Pombo es una figura ineludible del grupo que en la década del 90 surgió del Centro Cultural Rojas, con un arte lúdico e hipoté- ticamente ajeno al contexto sociopolítico. Desde los tiempos en que trabajaba como profesor de manualidades en una escuela para niños diferenciados de San Francisco Solano, se convirtió en un creador de ilusiones, capaz de imaginar universos de maravilla y de forjarlos con materiales precarios.
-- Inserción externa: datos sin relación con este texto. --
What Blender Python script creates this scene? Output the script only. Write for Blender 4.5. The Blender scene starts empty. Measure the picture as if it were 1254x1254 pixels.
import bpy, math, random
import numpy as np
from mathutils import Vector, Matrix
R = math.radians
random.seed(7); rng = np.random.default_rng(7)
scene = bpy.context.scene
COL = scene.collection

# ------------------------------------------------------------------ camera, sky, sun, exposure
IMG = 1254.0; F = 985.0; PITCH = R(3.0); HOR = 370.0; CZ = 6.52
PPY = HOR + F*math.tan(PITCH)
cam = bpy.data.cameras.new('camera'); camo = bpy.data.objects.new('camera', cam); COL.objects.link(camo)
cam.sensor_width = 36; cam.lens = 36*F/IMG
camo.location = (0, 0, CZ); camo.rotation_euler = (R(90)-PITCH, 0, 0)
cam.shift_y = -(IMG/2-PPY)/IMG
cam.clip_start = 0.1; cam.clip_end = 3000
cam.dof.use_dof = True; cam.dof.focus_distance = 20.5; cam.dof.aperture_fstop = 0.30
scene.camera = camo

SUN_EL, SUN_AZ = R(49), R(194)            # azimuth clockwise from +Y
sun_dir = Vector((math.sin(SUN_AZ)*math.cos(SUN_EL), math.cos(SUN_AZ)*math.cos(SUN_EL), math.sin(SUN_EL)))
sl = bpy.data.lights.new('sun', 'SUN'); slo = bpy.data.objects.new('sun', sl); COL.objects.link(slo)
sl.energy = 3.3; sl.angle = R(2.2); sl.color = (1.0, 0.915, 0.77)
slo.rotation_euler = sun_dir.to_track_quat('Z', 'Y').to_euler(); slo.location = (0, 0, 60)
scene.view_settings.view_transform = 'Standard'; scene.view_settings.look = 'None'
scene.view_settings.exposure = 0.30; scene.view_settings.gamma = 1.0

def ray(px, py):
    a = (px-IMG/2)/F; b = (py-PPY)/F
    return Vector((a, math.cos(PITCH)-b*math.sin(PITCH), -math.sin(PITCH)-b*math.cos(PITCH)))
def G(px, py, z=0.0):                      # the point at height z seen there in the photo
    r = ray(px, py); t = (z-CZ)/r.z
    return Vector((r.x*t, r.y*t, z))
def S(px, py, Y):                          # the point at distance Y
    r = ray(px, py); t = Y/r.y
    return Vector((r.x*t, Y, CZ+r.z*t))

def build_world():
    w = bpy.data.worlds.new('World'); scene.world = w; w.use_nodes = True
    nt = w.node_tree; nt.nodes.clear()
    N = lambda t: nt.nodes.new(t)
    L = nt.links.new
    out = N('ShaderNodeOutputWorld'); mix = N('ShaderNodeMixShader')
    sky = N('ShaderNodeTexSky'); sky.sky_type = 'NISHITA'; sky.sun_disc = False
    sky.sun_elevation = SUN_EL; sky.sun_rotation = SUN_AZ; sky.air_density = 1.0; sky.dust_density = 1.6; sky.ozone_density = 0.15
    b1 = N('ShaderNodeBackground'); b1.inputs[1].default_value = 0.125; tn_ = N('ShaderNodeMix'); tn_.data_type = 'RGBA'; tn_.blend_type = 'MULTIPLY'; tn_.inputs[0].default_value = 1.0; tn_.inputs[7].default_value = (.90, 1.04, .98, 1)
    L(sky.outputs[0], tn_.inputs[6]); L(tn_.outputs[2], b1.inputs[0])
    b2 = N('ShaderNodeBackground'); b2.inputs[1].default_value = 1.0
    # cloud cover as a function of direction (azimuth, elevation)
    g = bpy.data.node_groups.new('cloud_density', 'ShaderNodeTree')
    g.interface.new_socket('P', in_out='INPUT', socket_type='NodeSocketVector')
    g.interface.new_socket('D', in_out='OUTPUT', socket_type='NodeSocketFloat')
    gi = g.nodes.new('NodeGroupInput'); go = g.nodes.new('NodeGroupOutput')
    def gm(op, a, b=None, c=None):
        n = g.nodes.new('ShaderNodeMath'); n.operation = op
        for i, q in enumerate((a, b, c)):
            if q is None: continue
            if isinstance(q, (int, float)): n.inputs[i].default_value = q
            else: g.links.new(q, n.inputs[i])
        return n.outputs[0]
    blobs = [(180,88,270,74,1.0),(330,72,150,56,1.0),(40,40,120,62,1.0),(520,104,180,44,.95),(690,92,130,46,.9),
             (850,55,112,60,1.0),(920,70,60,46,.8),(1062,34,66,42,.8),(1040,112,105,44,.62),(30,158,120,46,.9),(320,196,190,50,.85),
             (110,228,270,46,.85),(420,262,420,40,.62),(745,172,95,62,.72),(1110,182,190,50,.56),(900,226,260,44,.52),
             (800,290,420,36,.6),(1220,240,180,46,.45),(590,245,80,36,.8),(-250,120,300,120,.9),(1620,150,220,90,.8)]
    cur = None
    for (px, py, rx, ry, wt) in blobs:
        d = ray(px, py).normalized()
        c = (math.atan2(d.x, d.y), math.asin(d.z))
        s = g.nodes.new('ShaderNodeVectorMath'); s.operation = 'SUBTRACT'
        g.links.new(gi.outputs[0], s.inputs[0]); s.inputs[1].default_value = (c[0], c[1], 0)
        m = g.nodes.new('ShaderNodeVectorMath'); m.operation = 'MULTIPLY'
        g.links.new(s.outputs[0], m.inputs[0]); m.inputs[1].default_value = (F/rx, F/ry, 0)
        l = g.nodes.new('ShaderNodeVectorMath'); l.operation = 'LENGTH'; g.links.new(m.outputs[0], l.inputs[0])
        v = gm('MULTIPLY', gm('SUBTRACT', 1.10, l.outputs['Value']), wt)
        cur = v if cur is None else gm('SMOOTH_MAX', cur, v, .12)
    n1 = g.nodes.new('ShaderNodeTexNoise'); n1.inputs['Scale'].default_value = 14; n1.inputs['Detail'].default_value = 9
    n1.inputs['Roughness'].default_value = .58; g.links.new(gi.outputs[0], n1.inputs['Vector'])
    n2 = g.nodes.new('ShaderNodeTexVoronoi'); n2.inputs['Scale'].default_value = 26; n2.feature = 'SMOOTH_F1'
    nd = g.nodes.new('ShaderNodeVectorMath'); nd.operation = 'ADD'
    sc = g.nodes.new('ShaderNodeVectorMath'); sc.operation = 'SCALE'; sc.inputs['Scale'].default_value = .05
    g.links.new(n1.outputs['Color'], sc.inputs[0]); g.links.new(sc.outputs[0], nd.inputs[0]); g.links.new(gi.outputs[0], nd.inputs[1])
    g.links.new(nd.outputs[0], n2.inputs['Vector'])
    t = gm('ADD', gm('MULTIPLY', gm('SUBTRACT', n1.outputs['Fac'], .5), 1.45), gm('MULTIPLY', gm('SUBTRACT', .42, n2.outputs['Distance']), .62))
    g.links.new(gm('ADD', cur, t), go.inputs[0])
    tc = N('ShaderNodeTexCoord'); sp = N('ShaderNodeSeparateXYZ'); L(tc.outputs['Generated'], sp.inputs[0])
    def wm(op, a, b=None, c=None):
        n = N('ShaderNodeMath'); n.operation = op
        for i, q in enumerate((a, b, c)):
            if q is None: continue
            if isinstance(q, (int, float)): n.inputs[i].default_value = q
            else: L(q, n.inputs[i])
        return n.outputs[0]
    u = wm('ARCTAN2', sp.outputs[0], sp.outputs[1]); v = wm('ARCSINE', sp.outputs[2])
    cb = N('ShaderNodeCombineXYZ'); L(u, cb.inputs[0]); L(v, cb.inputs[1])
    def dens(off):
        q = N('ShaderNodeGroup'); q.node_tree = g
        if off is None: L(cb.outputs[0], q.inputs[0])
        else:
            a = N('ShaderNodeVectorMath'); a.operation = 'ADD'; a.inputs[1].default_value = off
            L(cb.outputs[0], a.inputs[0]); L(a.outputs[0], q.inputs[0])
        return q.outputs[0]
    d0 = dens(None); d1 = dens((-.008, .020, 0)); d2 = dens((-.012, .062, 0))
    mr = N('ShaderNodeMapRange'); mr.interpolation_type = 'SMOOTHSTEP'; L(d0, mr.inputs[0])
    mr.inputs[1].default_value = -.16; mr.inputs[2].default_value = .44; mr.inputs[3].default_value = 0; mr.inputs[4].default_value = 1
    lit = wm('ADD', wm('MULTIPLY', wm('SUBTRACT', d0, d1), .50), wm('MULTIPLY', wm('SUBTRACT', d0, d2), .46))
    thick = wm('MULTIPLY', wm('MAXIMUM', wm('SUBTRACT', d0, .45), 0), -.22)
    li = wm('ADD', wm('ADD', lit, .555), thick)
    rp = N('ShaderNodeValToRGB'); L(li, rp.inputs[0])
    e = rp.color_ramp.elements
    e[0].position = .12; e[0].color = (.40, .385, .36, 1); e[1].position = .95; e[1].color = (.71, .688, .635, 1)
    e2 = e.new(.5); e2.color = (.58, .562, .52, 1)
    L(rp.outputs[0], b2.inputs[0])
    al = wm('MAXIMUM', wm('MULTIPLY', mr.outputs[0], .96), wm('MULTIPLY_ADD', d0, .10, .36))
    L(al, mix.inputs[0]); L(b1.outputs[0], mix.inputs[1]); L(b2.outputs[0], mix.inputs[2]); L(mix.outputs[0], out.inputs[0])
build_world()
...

Su “Navidad en San Francisco Solano” (unos envases de jabón y lavandina sobre los que cae dulcemente la nieve), o los cartones de jugo Cepita engalanados con cotillón, le dieron una inesperada vuelta de tuerca al arte Pop: incorporaron la ternura que había estado ausente hasta entonces y que faltaba en las heladas cajas de Brillo y en las latas de sopa Campbell.
Este plus afectivo, este inefable capital sentimental, aparecía en los objetos pobretones de Pombo, adoptaba la forma caprichosa de un chispazo de brillantina o de unas guirnaldas floridas, llegaba como un regalo inesperado que aportaba su dosis de dulzura al estricto rigor de la vida cotidiana.
Hoy, las obras lucen como nunca antes, llegan para embellecer el mundo, para renovar las célebres palabras de Stendhal, quien aseguraba que “lo bello no es sino la promesa de la felicidad”. Pombo trabaja con la galería Christopher Grimes de Santa Mónica, pero ahora, finalmente, ha vuelto a Buenos Aires con su espíritu festivo, su afán ornamental, su barroquismo excesivo y arrastrando, sin embargo, el trasfondo melancólico que lo torna inconfundible.